When we run dune exec bin/blog.exe again (and the file assets/css/a-new-file.css exists), the _www/style.css file is correctly updated. This is expected, as the dependencies of the task used in create_css do include assets/css/a-new-file.css.

However, if we change the order of the pipe, for example like this:

 let create_css =
   let css_path = Path.(www / "style.css") in
   Action.Static.write_file css_path
     (Pipeline.pipe_files ~separator:"\n"
        Path.[ 
-          css / "reset.css"
-        ; css / "a-new-file.css"
+          css / "a-new-file.css"
+        ; css / "reset.css"
         ; css / "style.css" ])

The reason is logical, though somewhat surprising: changing the order does not alter the set of dependencies. In fact, our use of pipe_files introduces an implicit dependency: the site generator itself, since it is the generator code (here blog.ml) that determines the order of the files. This is therefore also a dependency.

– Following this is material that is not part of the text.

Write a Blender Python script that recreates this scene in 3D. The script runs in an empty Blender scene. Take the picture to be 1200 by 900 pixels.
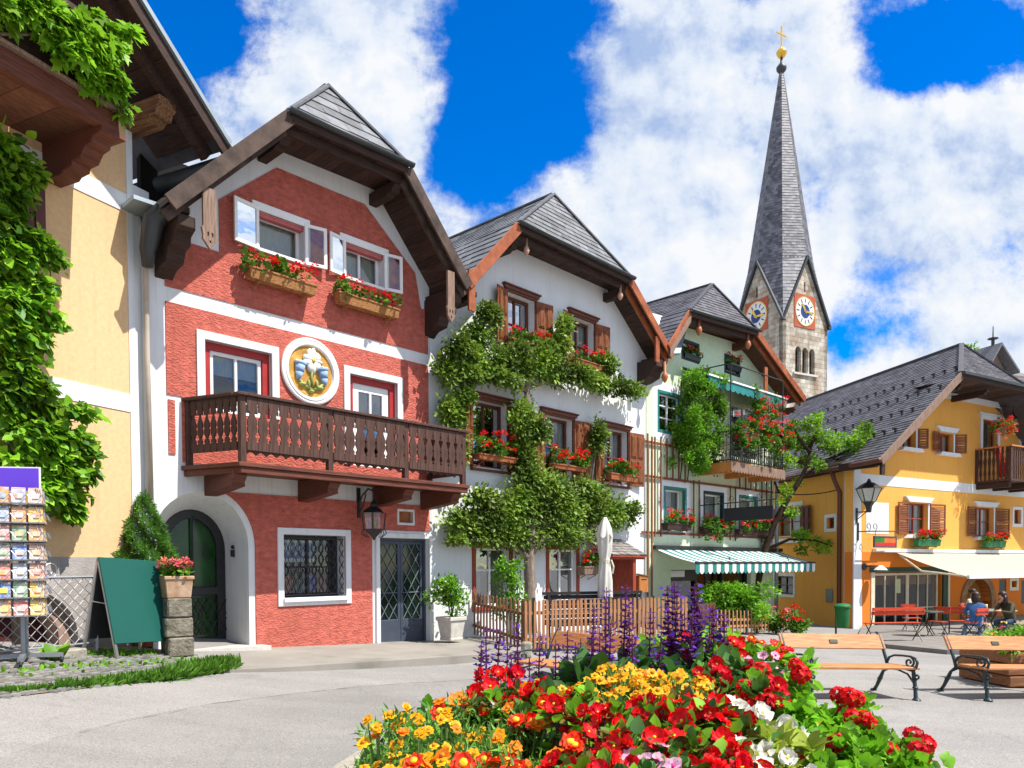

There are several ways to handle this kind of situation. The first would be to use a file that exposes the list of files and the order in which we want to pipe them. This is generally good practice because it relies as much as possible on the file system, which YOCaml handles fairly well, and it avoids the need to recompile the generator when introducing new files.

However, since we are just starting with YOCaml, we will use a much simpler approach: compose the pipe_files task with a task that simply adds a file to the set of dependencies:

# Pipeline.track_file ;;
- : Path.t -> (unit, unit) Task.t = <fun>

To start, we’ll create a path for the generator binary. In OCaml, the function Sys.executable_name returns the name of the currently running executable. We can use this to construct a path and build a task that transparently adds it to the set of dependencies:

let track_binary = 
  Sys.executable_name
  |> Yocaml.Path.from_string
  |> Pipeline.track_file

We now need to use this new task within the body of our file creation by composing tasks. There are two approaches:

Using applicative notation

Applicative notation allows us to use binding operators to express, schematically, "add the binary to the dependencies and pipe these different files together, then return the piped string":

let create_css =
  let css_path = Path.(www / "style.css") in
  let pipeline =
    let open Task in
    let+ () = track_binary
    and+ content =
      Pipeline.pipe_files ~separator:"\n"
        Path.[ 
          css / "reset.css"
        ; css / "style.css" ]
    in
    content
  in
  Action.Static.write_file css_path pipeline

In cases like this, where each task can be resolved independently:

track modifications of the binary
pipe the different files

applicative notation is more than sufficient.

Using Arrow notation

Our pipeline variable uses applicative notation, which we find easier to read. However, it would also be possible to use Arrow notation, which is more compact. Indeed, since track_binary has the type (unit, unit) Task.t, it can easily be piped with pipe_file, which returns a (unit, string) Task.t. We can therefore use the >>> operator:

let create_css =
  let css_path = Path.(www / "style.css") in
  Action.Static.write_file css_path
    Task.(
      track_binary
      >>> Pipeline.pipe_files ~separator:"\n"
            Path.[ 
              css / "reset.css"
            ; css / "style.css" ])

In practice, the two notations are identical in this context. However, in this tutorial, we will only use Arrows when applicative notation is too limited, because in our view, Arrows require a bit of mental gymnastics due to the use of tacit style.

Note on the cache

Adding the generator to the dependencies might seem heavy. Indeed, one might assume that when writing a site, the generator changes frequently, potentially causing many unnecessary rewrites. In practice, this is not entirely true for two reasons:

Even though the generator may change a lot during development, in practice, once it is built and we start writing articles, the generator changes much less.
As we discussed with the cache for controlling dynamic dependencies, it also stores hashes of the written documents to avoid rewriting files that haven't been modified. This greatly limits false positives when only fragments that do not impact the actual site generation are changed.

Conclusion

We have seen how to create new files and how to build more complex tasks to pass to actions. We have also seen that sometimes there are dependencies we might not have specifically considered, such as the binary that runs the program.